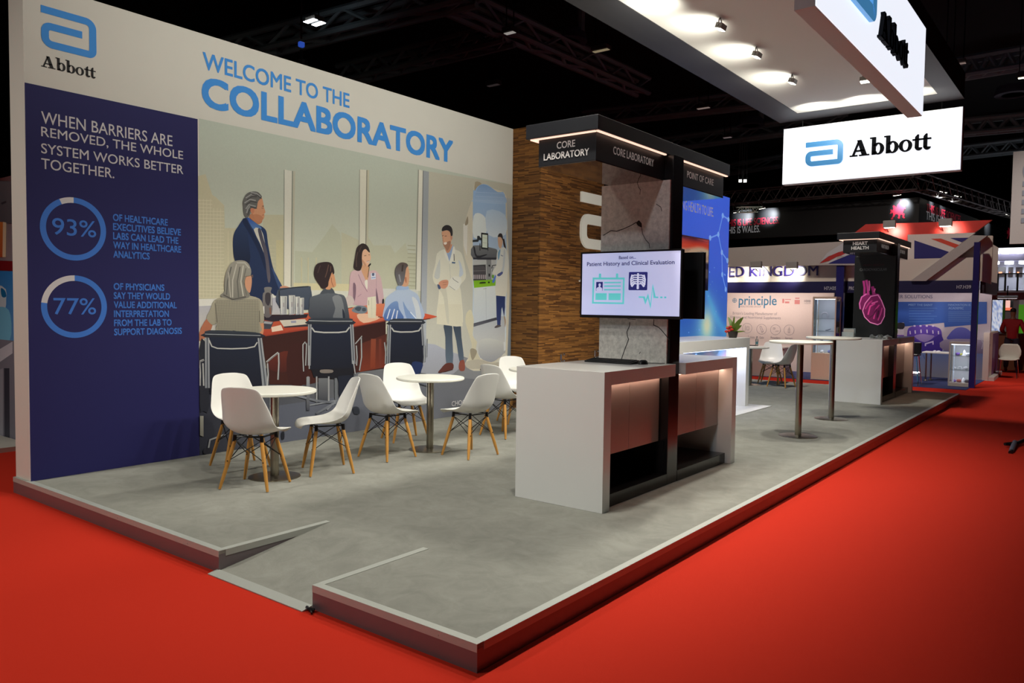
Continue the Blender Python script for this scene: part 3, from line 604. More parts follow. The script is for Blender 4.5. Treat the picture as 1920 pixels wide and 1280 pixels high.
# woman in tweed, from behind
S(ZB, [(195, 400), (268, 488), (190, 640), (95, 700), (70, 690), (80, 600)], (164, 102, 76)); S(ZB, [(880, 455), (948, 465), (940, 610), (880, 600)], (190, 132, 98))
S(ZB, [(290, 160), (450, 110), (700, 95), (890, 140), (940, 250), (952, 440), (905, 470), (885, 440), (890, 605), (345, 605), (330, 470), (265, 492), (185, 400), (230, 300)], (162, 157, 138), (140, 136, 120))
for i in range(27): L(ZB, [(315 + i * 22, 140 + abs(i - 15) * 2), (350 + i * 20.5, 595)], 5, (112, 109, 98))
for i in range(20): L(ZB, [(300, 165 + i * 22), (880, 155 + i * 22)], 5, (116, 113, 102))
L(ZB, [(300, 200), (325, 460)], 12, (104, 100, 90)); L(ZB, [(890, 300), (895, 450)], 12, (108, 104, 92))
S(Z6, [(238, 850), (250, 765), (290, 692), (350, 671), (408, 685), (438, 740), (432, 790), (398, 800), (388, 850), (432, 935), (380, 962), (320, 975), (250, 955), (205, 935), (238, 905)], (150, 147, 136), (120, 118, 110))
for p, c in (([(290, 720), (262, 830), (255, 930)], (92, 92, 88)), ([(330, 700), (300, 820), (300, 950)], (180, 177, 165)), ([(355, 720), (335, 830), (345, 950)], (100, 99, 94)), ([(380, 710), (362, 830), (380, 940)], (186, 183, 170)), ([(400, 730), (378, 830), (405, 930)], (112, 110, 102)), ([(270, 760), (275, 850), (285, 950)], (168, 164, 152)), ([(330, 690), (390, 690), (425, 730)], (178, 176, 165)), ([(230, 930), (300, 965), (400, 945)], (84, 82, 78))): L(Z6, p, 9, c)
S(Z6, [(398, 802), (436, 785), (444, 820), (440, 870), (428, 915), (404, 890), (392, 850)], (198, 146, 116)); L(Z6, [(390, 795), (450, 783), (450, 802)], 5, (120, 100, 86))
# woman in the grey jacket
S(ZP, [(270, 860), (330, 790), (420, 770), (480, 850), (595, 880), (640, 1000), (668, 1180), (640, 1200), (170, 1200), (135, 1000), (150, 905)], (96, 102, 110), (56, 60, 70)); S(ZP, [(440, 900), (560, 900), (600, 1190), (450, 1190), (480, 1050)], (126, 130, 134), (98, 102, 108)); S(ZP, [(575, 1060), (600, 1100), (610, 1190), (582, 1190)], (34, 40, 54)); S(ZP, [(280, 860), (330, 795), (430, 780), (470, 850), (380, 850)], (74, 80, 88))
S(ZP, [(385, 720), (395, 640), (440, 575), (462, 600), (475, 650), (490, 740), (465, 770), (430, 770), (410, 800), (350, 790)], (206, 150, 112)); L(ZP, [(425, 640), (430, 700), (455, 765)], 8, (150, 96, 70))
S(ZP, [(196, 570), (225, 470), (300, 438), (395, 436), (445, 475), (468, 570), (448, 600), (436, 570), (410, 640), (390, 700), (380, 760), (310, 792), (262, 730), (212, 650)], (50, 38, 40)); L(ZP, [(390, 470), (370, 560), (345, 640)], 12, (96, 72, 64)); L(ZP, [(420, 490), (415, 560)], 10, (104, 78, 66)); L(ZP, [(280, 480), (245, 580)], 12, (76, 60, 60))
# man in the blue shirt
S(ZP, [(1300, 800), (1310, 750), (1440, 752), (1470, 800), (1570, 860), (1612, 960), (1645, 1210), (1150, 1210), (1140, 1010), (1165, 900)], (172, 188, 208), (160, 176, 204)); S(ZP, [(1140, 1210), (1150, 1080), (1230, 980), (1310, 960), (1330, 1060), (1390, 1200)], (116, 144, 190), (66, 96, 158)); S(ZP, [(1380, 960), (1440, 1060), (1560, 1200), (1440, 1210)], (122, 148, 192)); S(ZP, [(1500, 900), (1580, 960), (1630, 1200), (1570, 1200), (1540, 1050)], (196, 202, 208))
for p in ([(1170, 1190), (1210, 1060)], [(1230, 1200), (1270, 1060)], [(1290, 1200), (1310, 1080)], [(1480, 1100), (1560, 1190)]): L(ZP, p, 14, (206, 214, 226))
S(ZP, [(1300, 805), (1312, 752), (1440, 755), (1450, 800)], (150, 174, 208))
S(ZP, [(1395, 640), (1430, 470), (1458, 530), (1466, 650), (1442, 755), (1365, 752), (1370, 700)], (204, 158, 126)); S(ZP, [(1405, 640), (1428, 640), (1428, 715), (1410, 690)], (176, 116, 86))
S(ZP, [(1275, 570), (1295, 490), (1350, 442), (1420, 448), (1450, 480), (1425, 520), (1412, 600), (1398, 680), (1372, 745), (1325, 745), (1292, 660)], (84, 72, 68), (112, 114, 120)); L(ZP, [(1380, 470), (1370, 560)], 22, (64, 54, 52)); L(ZP, [(1330, 600), (1350, 700)], 20, (140, 142, 148))
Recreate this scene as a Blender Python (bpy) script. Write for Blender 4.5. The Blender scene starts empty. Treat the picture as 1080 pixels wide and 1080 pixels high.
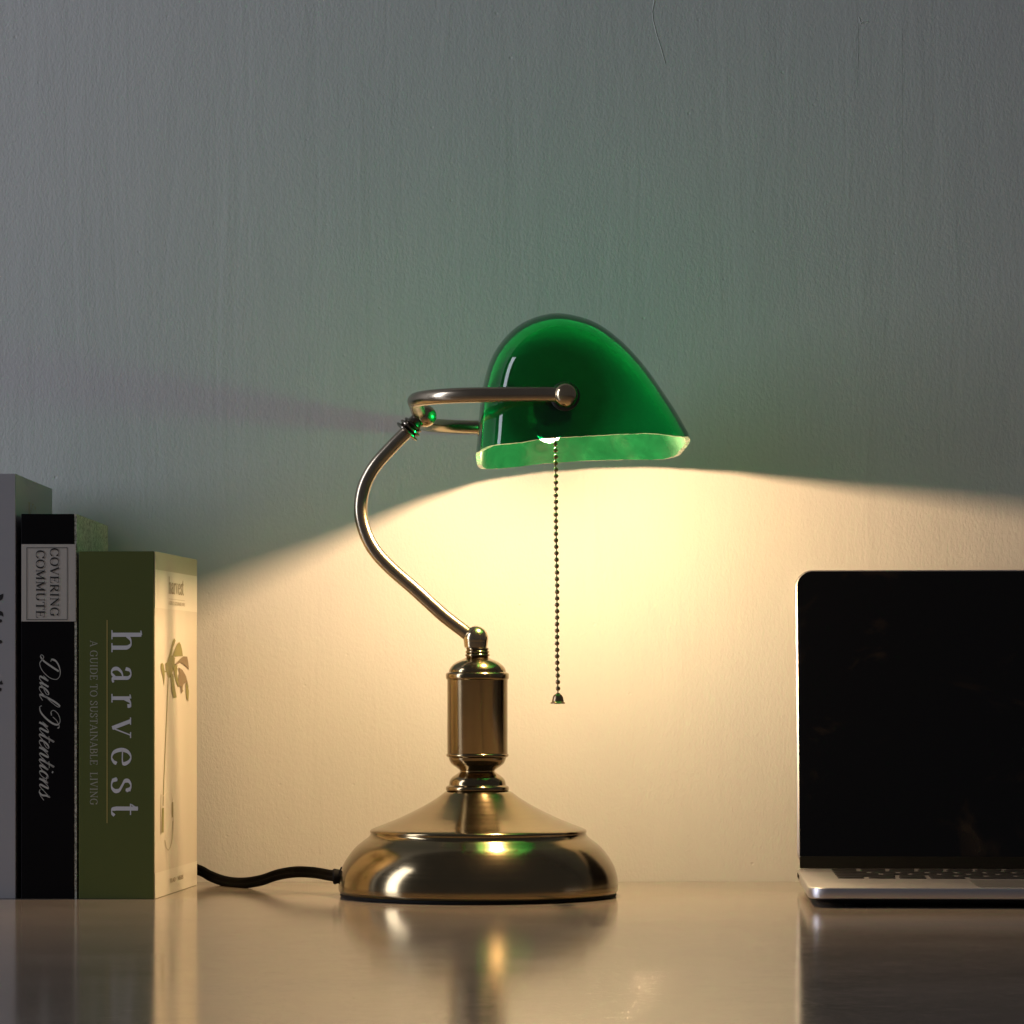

....

Requirements: Leave the pictures out, and print every line of the listing exactly as written.

Completed task:
Continue the Blender Python script for this scene: part 3, from line 604. More parts follow. The script is for Blender 4.5. Treat the picture as 1920 pixels wide and 1280 pixels high.
# woman in tweed, from behind
S(ZB, [(195, 400), (268, 488), (190, 640), (95, 700), (70, 690), (80, 600)], (164, 102, 76)); S(ZB, [(880, 455), (948, 465), (940, 610), (880, 600)], (190, 132, 98))
S(ZB, [(290, 160), (450, 110), (700, 95), (890, 140), (940, 250), (952, 440), (905, 470), (885, 440), (890, 605), (345, 605), (330, 470), (265, 492), (185, 400), (230, 300)], (162, 157, 138), (140, 136, 120))
for i in range(27): L(ZB, [(315 + i * 22, 140 + abs(i - 15) * 2), (350 + i * 20.5, 595)], 5, (112, 109, 98))
for i in range(20): L(ZB, [(300, 165 + i * 22), (880, 155 + i * 22)], 5, (116, 113, 102))
L(ZB, [(300, 200), (325, 460)], 12, (104, 100, 90)); L(ZB, [(890, 300), (895, 450)], 12, (108, 104, 92))
S(Z6, [(238, 850), (250, 765), (290, 692), (350, 671), (408, 685), (438, 740), (432, 790), (398, 800), (388, 850), (432, 935), (380, 962), (320, 975), (250, 955), (205, 935), (238, 905)], (150, 147, 136), (120, 118, 110))
for p, c in (([(290, 720), (262, 830), (255, 930)], (92, 92, 88)), ([(330, 700), (300, 820), (300, 950)], (180, 177, 165)), ([(355, 720), (335, 830), (345, 950)], (100, 99, 94)), ([(380, 710), (362, 830), (380, 940)], (186, 183, 170)), ([(400, 730), (378, 830), (405, 930)], (112, 110, 102)), ([(270, 760), (275, 850), (285, 950)], (168, 164, 152)), ([(330, 690), (390, 690), (425, 730)], (178, 176, 165)), ([(230, 930), (300, 965), (400, 945)], (84, 82, 78))): L(Z6, p, 9, c)
S(Z6, [(398, 802), (436, 785), (444, 820), (440, 870), (428, 915), (404, 890), (392, 850)], (198, 146, 116)); L(Z6, [(390, 795), (450, 783), (450, 802)], 5, (120, 100, 86))
# woman in the grey jacket
S(ZP, [(270, 860), (330, 790), (420, 770), (480, 850), (595, 880), (640, 1000), (668, 1180), (640, 1200), (170, 1200), (135, 1000), (150, 905)], (96, 102, 110), (56, 60, 70)); S(ZP, [(440, 900), (560, 900), (600, 1190), (450, 1190), (480, 1050)], (126, 130, 134), (98, 102, 108)); S(ZP, [(575, 1060), (600, 1100), (610, 1190), (582, 1190)], (34, 40, 54)); S(ZP, [(280, 860), (330, 795), (430, 780), (470, 850), (380, 850)], (74, 80, 88))
S(ZP, [(385, 720), (395, 640), (440, 575), (462, 600), (475, 650), (490, 740), (465, 770), (430, 770), (410, 800), (350, 790)], (206, 150, 112)); L(ZP, [(425, 640), (430, 700), (455, 765)], 8, (150, 96, 70))
S(ZP, [(196, 570), (225, 470), (300, 438), (395, 436), (445, 475), (468, 570), (448, 600), (436, 570), (410, 640), (390, 700), (380, 760), (310, 792), (262, 730), (212, 650)], (50, 38, 40)); L(ZP, [(390, 470), (370, 560), (345, 640)], 12, (96, 72, 64)); L(ZP, [(420, 490), (415, 560)], 10, (104, 78, 66)); L(ZP, [(280, 480), (245, 580)], 12, (76, 60, 60))
# man in the blue shirt
S(ZP, [(1300, 800), (1310, 750), (1440, 752), (1470, 800), (1570, 860), (1612, 960), (1645, 1210), (1150, 1210), (1140, 1010), (1165, 900)], (172, 188, 208), (160, 176, 204)); S(ZP, [(1140, 1210), (1150, 1080), (1230, 980), (1310, 960), (1330, 1060), (1390, 1200)], (116, 144, 190), (66, 96, 158)); S(ZP, [(1380, 960), (1440, 1060), (1560, 1200), (1440, 1210)], (122, 148, 192)); S(ZP, [(1500, 900), (1580, 960), (1630, 1200), (1570, 1200), (1540, 1050)], (196, 202, 208))
for p in ([(1170, 1190), (1210, 1060)], [(1230, 1200), (1270, 1060)], [(1290, 1200), (1310, 1080)], [(1480, 1100), (1560, 1190)]): L(ZP, p, 14, (206, 214, 226))
S(ZP, [(1300, 805), (1312, 752), (1440, 755), (1450, 800)], (150, 174, 208))
S(ZP, [(1395, 640), (1430, 470), (1458, 530), (1466, 650), (1442, 755), (1365, 752), (1370, 700)], (204, 158, 126)); S(ZP, [(1405, 640), (1428, 640), (1428, 715), (1410, 690)], (176, 116, 86))
S(ZP, [(1275, 570), (1295, 490), (1350, 442), (1420, 448), (1450, 480), (1425, 520), (1412, 600), (1398, 680), (1372, 745), (1325, 745), (1292, 660)], (84, 72, 68), (112, 114, 120)); L(ZP, [(1380, 470), (1370, 560)], 22, (64, 54, 52)); L(ZP, [(1330, 600), (1350, 700)], 20, (140, 142, 148))
Recreate this scene as a Blender Python (bpy) script. Write for Blender 4.5. The Blender scene starts empty. Treat the picture as 1080 pixels wide and 1080 pixels high.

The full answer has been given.